Se Rubens é culpado ou inocente não é a preocupação de AOS TEUS OLHOS. Como um estudo social, seu objetivo é expor a raivosa ânsia da maioria das pessoas em condenar alguém após uma acusação, bem como o potencial maléfico da internet.

O protagonista do longa é Rubens, um professor de natação que mantém com seus alunos uma relação próxima, evitando o perfil autoritário para criar um laço de amizade com eles. Quando um deles afirma para a mãe que Rubens o beijou na boca, sua vida tranquila vira uma avalanche de censuras.
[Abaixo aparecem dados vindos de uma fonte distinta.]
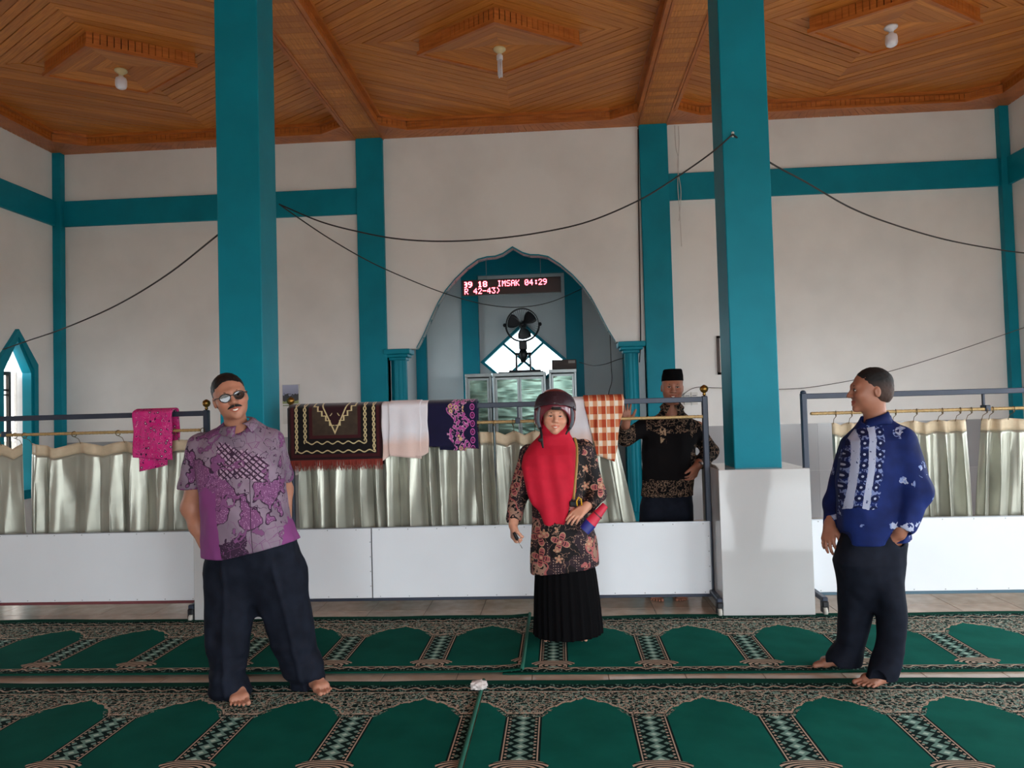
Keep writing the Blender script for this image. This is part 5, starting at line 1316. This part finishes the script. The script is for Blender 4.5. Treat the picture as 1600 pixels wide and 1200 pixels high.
# ------------------------------------------------------------------ woman in helmet and red headscarf
def woman():
    J = at; YW = 4.93; B = np.array((J(884, 1003, YW)[0], YW, 0.))
    hd = Head(J(867, 655, 4.89), .95, 3, -3, -4)
    F = Field((B[0]-.46, 4.55, 0), (B[0]+.36, 5.25, 1.66), .0044, [(-.012, .14, .006), (.14, .60, .014), (.60, .90, .0042), (.90, 1.32, .012), (1.32, 1.64, .0036)])
    hd.skin(F, J(868, 705, 4.96), 1., 1.12)
    F.loft(rows_px([(705, 838, 902, 4.97, .08), (750, 838, 908, 4.96, .11), (800, 840, 916, 4.95, .11), (860, 842, 924, 4.95, .12), (900, 846, 920, 4.95, .10)]), .04)
    for px_ in (862, 906):
        F.chain([J(px_, 890, 4.95), J(px_, 960, 4.95), J(px_, 995, 4.96)], [.07, .05, .035])
        h = J(px_, 1002, 4.99); foot(F, (h[0], 5.13), (h[0], 4.8), 1 if px_ > 880 else -1)
    s1, e1, w1 = J(836, 712, 4.97), J(812, 775, 4.99), J(802, 822, 4.90)
    F.chain([s1, e1, w1], [.048, .040, .027], .03); hand(F, w1, J(802, 860, 4.84)-w1, (.9, .3, 0), 1, (.95, .95, 1., 1.), .5, .93, .8, .8)
    s2, e2, w2 = J(912, 700, 4.97), J(934, 775, 4.97), J(914, 796, 4.80)
    F.chain([s2, e2, w2], [.048, .040, .027], .03); hand(F, w2, J(892, 815, 4.72)-w2, (-.1, .6, -.75), -1, (.35, .32, .35, .45), .75, .95, .8, .5)
    body = sdf_obj('person', F, skin_mat('skin_light', (214, 156, 128)), None, B, hd.tint, loc=tuple(B+np.array((0, 0, .010))))
    tag(body, 'smiling woman in red headscarf and motorcycle helmet holding a key', 'person')
    hd.face(body, B, squint=.5, teeth=True)
    # headscarf
    S = Field((B[0]-.36, 4.60, .74), (B[0]+.22, 5.22, 1.66), .0056)
    hd.e(S, (0, .02, .030), (.088, .106, .100)); hd.e(S, (0, .01, -.055), (.084, .088, .085), .03)
    S.loft(rows_px([(822, 850, 880, 4.790, .034), (800, 839, 890, 4.795, .046), (772, 826, 898, 4.81, .066), (750, 819, 901, 4.845, .100), (730, 814, 903, 4.89, .125), (712, 818, 904, 4.93, .140), (697, 828, 901, 4.955, .130), (682, 843, 892, 4.955, .108), (668, 848, 887, 4.93, .10)]), .025, pw=2.8)
    S.noise(.0035, (11, 8, 5), 1.2)
    X_, Y_ = S.x[:, None, None], S.y[None, :, None]; Z_ = S.z[None, None, :]
    S.F += (.0045*np.sin((X_-B[0])*62+(Z_-1.1)*9)*np.clip((1.32-Z_)/.2, 0, 1)*np.clip((4.92-Y_)/.1, 0, 1)).astype(np.float32)
    hd.e(S, (0, -.085, -.012), (.064, .062, .088), .010, 'd')
    S.cone(J(865, 830, 4.78), J(865, 806, 4.78), .034, .002, .004, 'd')
    g = G('red_headscarf'); x, y, z = g.co()
    Mr = g.end(g.mix(lin(176, 20, 44), lin(206, 30, 56), g.noise(7, 3).soft(.3, .7)), .75, 0, .25, g.noise(500), .1, .001)
    sdf_obj('headscarf', S, Mr, body, B)
    # helmet
    H = Field(hd.c-.24, hd.c+.24, .0042)
    hd.e(H, (0, .030, .060), (.138, .158, .140)); hd.e(H, (0, .030, -.005), (.138, .150, .120), .03)
    hd.e(H, (0, .015, .020), (.116, .136, .122), .006, 'd'); hd.e(H, (0, -.12, -.060), (.104, .15, .112), .010, 'd')
    H.cut(hd.p(0, 0, -.085), hd.R@np.array((0, -.25, -1.)))
    Mhel = plain('helmet_maroon', (112, 30, 44), .25, .0, .5, .1, 5, Coat_Weight=.4)
    ho = sdf_obj('helmet', H, Mhel, body, B)
    Hv = Field(hd.c-.24, hd.c+.26, .0040)                # smoked visor pushed up
    hd.e(Hv, (0, .020, .062), (.145, .168, .142)); hd.e(Hv, (0, .020, .062), (.1405, .1635, .1375), .003, 'd')
    Hv.cut(hd.p(0, -.02, .0), hd.R@np.array((0, .9, -.1))); Hv.cut(hd.p(0, -.12, .070), hd.R@np.array((0, -.25, -1.))); Hv.cut(hd.p(0, -.05, .165), hd.R@np.array((0, .3, 1.)))
    g = G('smoked_visor'); Mv = g.end(lin(58, 40, 48), .12, 0, .5, None, Alpha=.9)
    sdf_obj('visor', Hv, Mv, ho, B)
    pd = plain('helmet_pad', (96, 104, 112), .7); blk = plain('strap_black', (16, 16, 18), .7)
    for q in (-1, 1):
        MB().tube([hd.p(q*.104, -.075, .062)-B, hd.p(q*.114, -.070, .02)-B, hd.p(q*.112, -.055, -.03)-B, hd.p(q*.100, -.045, -.075)-B], [.008, .012, .013, .009], 8).build('cheek_pad', pd, ho)
    MB().tube([hd.p(.03*t, -.148-.004*(1-t*t), .052+.0*t)-B for t in np.linspace(-1, 1, 5)], .009, 8).build('visor_tab', blk, ho)
    MB().tube([hd.p(-.098, -.05, -.07)-B, hd.p(-.090, -.075, -.12)-B, hd.p(-.088, -.095, -.165)-B, hd.p(-.080, -.135, -.205)-B], [.007, .008, .009, .006], 6).bbox(*sum([[float(c)-r_, float(c)+r_] for c, r_ in zip(hd.p(-.096, -.100, -.155)-B, (.016, .008, .014))], [])).build('chin_strap', blk, ho)
    MB().tube([hd.p(.098, -.05, -.07)-B, hd.p(.078, -.085, -.10)-B, hd.p(.070, -.088, -.115)-B], [.007, .007, .005], 6).build('chin_strap', blk, ho)
    # tunic
    U = Field((B[0]-.48, 4.55, .36), (B[0]+.40, 5.30, 1.36), .006)
    U.loft(rows_px([(908, 829, 937, 4.94, .160), (880, 829, 936, 4.94, .160), (840, 831, 930, 4.94, .155), (800, 833, 922, 4.94, .145), (760, 832, 916, 4.95, .140), (725, 828, 918, 4.96, .130), (700, 836, 914, 4.97, .105), (688, 848, 900, 4.97, .08)]), .03, pw=2.2)
    U.chain([J(828, 712, 4.97), J(812, 772, 4.99), J(803, 812, 4.92)], [.066, .064, .044], .02)
    U.chain([J(912, 705, 4.97), J(931, 772, 4.97)], [.070, .064], .02); U.chain([J(931, 772, 4.97), J(920, 794, 4.83)], [.064, .046], .02)
    U.noise(.007, (9, 9, 7), 3.3).noise(.004, (24, 24, 12), 5.5)
    U.cone(J(803, 816, 4.91), J(800, 840, 4.86), .036, .042, .006, 'd'); U.cone(J(918, 796, 4.81), J(905, 806, 4.74), .036, .042, .006, 'd')
    U.loft(rows_px([(925, 834, 932, 4.94, .145), (880, 838, 926, 4.94, .145)]), .01, 'd'); 
    U.cut(J(832, 899, 4.9), (0.11, 0, -1))
    sl, X, Y, Z = U.sub((B[0]-.48, 4.5, .3), (J(818, 820, 4.93)[0], 5.3, 1.0)); U.F[sl] = np.maximum(U.F[sl], J(803, 819, 4.92)[2]-Z)
    g = G('brown_floral_batik'); x, y, z = g.co(); n1 = g.noise(4.2, 2); n2 = g.noise(16, 3)
    vd = V(g, g.vor(62, None, 'F1', .15).outputs[0])
    DK, PK, BE, PUR = lin(18, 12, 14), lin(164, 88, 86), lin(182, 148, 118), lin(42, 27, 34)
    c = g.mix(DK, PUR, n1 > .47); c = g.mix(c, lin(188, 158, 140), (n1 > .47)*(vd < .20))
    str_ = g.mix(lin(150, 116, 100), DK, ((n2*34).sin() > .2)); c = g.mix(c, str_, n1 > .585)
    c = g.mix(c, PK, (n1-.585).abs() < .010); c = g.mix(c, lin(150, 116, 98), (n2-.5).abs() < .008)
    def flower(c, scale, R, pet, lo, seed, pc):
        vec = g.vec(x*1.+seed, 0.*x, z+seed); v = g.vor(scale, vec, 'F1', .75); P = g.sep(v.outputs['Position']); C = g.sep(v.outputs['Color'])
        dx, dz = x+seed-P[0], z+seed-P[2]; r = (dx*dx+dz*dz).sqrt(); th = g.M('ARCTAN2', dz, dx)
        pr = ((th*(pet/2.)+C[1]*6.).sin().abs()).pow(.8); e = r-pr*R; on = (C[0] > lo)
        c = g.mix(c, BE, on*(e < .002)); c = g.mix(c, pc, on*(e < -.003)); c = g.mix(c, lin(70, 30, 36), on*(e < -.014)*(((r*420).sin()) > -.1)); return g.mix(c, BE, on*(r < .008))
    c = flower(c, 7.0, .062, 4, .42, .37, PK); c = flower(c, 10.5, .026, 5, .74, 1.9, lin(170, 112, 92))
    M = g.end(c, .7, 0, .25, g.noise(420), .08, .001)
    sdf_obj('tunic', U, M, body, B)
    # pleated black skirt
    K = Field((B[0]-.30, 4.62, .0), (B[0]+.32, 5.24, .62), .0056)
    K.loft(rows_px([(1006, 834, 942, 4.95, .20), (980, 834, 941, 4.95, .19), (940, 834, 937, 4.95, .175), (900, 835, 932, 4.95, .15), (880, 836, 928, 4.95, .14)]), .02, fold=26, fa=.030, fz=[(.0, 1), (.35, .6), (.6, .2)])
    K.noise(.005, (7, 7, 3), 6.1); K.loft(rows_px([(1020, 842, 934, 4.95, .17), (1000, 842, 932, 4.95, .165), (960, 846, 926, 4.95, .14)]), .01, 'd')
    K.cut(J(880, 1003, 4.80), (0.02, 0, -1))
    sdf_obj('skirt', K, plain('black_crepe', (9, 8, 10), .85, 0, .08, .2, 20), body, B)
    # key in her hand
    kp = J(806, 838, 4.80); ky = thing('key', 'black handled key held in the hand of the woman', 'key', tuple(kp))
    d = unit(J(816, 857, 4.80)-kp); MB().tube([-d*.028, -d*.01, d*.018, d*.026], [.009, .0115, .011, .006], 8).build('key_head', blk, ky)
    MB().tube([d*.024, d*.085], .0028, 6).build('blade', M_steel, ky)
    # strap and pouch
    pc = J(928, 811, 4.76); po = thing('shoulder_pouch', 'red and blue zip pouch under the arm of the woman', 'bag', tuple(pc))
    a_, b_ = J(946, 789, 4.82)-pc, J(913, 829, 4.74)-pc; dd = b_-a_
    def slab(t0, t1, r0, r1, nm, m):
        P0, P1 = a_+dd*t0, a_+dd*t1; n_ = unit(np.cross(dd, (0, 1, .0))); yv = np.array((0, .028, 0)); mm = MB(); rows = []
        for t in np.linspace(0, 1, 6):
            c_ = P0+(P1-P0)*t; r = r0+(r1-r0)*t
            rows.append([c_+n_*r*math.cos(a)*abs(math.cos(a))**-.3*1. + yv*math.sin(a) for a in np.linspace(0, 2*math.pi, 17)+1e-3])
        mm.grid(rows); mm.add(rows[0][:-1], [tuple(range(16))]); mm.add(rows[-1][:-1], [tuple(range(16))]); return mm.build(nm, m, po)
    Mred = plain('pouch_red', (206, 36, 66), .5); Mblu = plain('pouch_blue', (24, 34, 120), .5)
    slab(0, .70, .022, .038, 'upper_panel', Mred); slab(.70, 1., .040, .036, 'lower_panel', Mblu); slab(.36, .40, .036, .036, 'zip', plain('zip_dark', (92, 20, 34), .5))
    gold = plain('strap_gold', (170, 130, 66), .5); yel = plain('strap_yellow', (226, 172, 30), .5)
    st = [J(898, 684, 4.855), J(901.5, 700, 4.83), J(901, 730, 4.78), J(898, 760, 4.775), J(896.5, 780, 4.775)]
    P = [[p-pc+np.array((-.008, 0, 0)), p-pc+np.array((.008, -.002, 0))] for p in spline(st, 4)]
    o = MB().grid(P).build('strap', gold, po, False); md = o.modifiers.new('t', 'SOLIDIFY'); md.thickness = .003
    MB().tube([J(902, 790, 4.755)-pc, J(901, 783, 4.75)-pc, J(904, 777, 4.75)-pc, J(908, 780, 4.75)-pc, J(909, 790, 4.755)-pc], .005, 6).build('strap_loop', yel, po)
    MB().bbox(*sum([[float(c)-r_, float(c)+r_] for c, r_ in zip(J(895, 787, 4.775)-pc, (.022, .008, .020))], [])).build('strap_end', blk, po)
woman()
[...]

A direção de Carolina Jabor é manipulativa, por exemplo ao usar de espelhos e imagens espelhadas, metáfora de que toda história tem dois lados. Não é à toa que Rubens dá aula de sunga (seu figurino mais usado no longa), enquanto seu colega usa calção e camiseta. Quando Davi, pai do aluno, assiste a uma aula de Rubens, chama a atenção a abordagem do professor para com seus alunos, sugerindo uma malícia constante. A diretora usa  cirurgicamente o foco da câmera para direcionar o olhar do espectador, chamando a atenção para o específico elemento do quadro que a merece. O fato de a câmera seguir o protagonista de perto (com closes e planos longos) serve como aproximação entre o público e a personagem, o que também ocorre na edição de som, com ruídos críveis e próximos do espectador (do ponto de vista sonoro, o filme é excelente, em especial por não se preocupar em ter uma trilha sonora pomposa, sendo ela propositalmente diminuta e desconfortável).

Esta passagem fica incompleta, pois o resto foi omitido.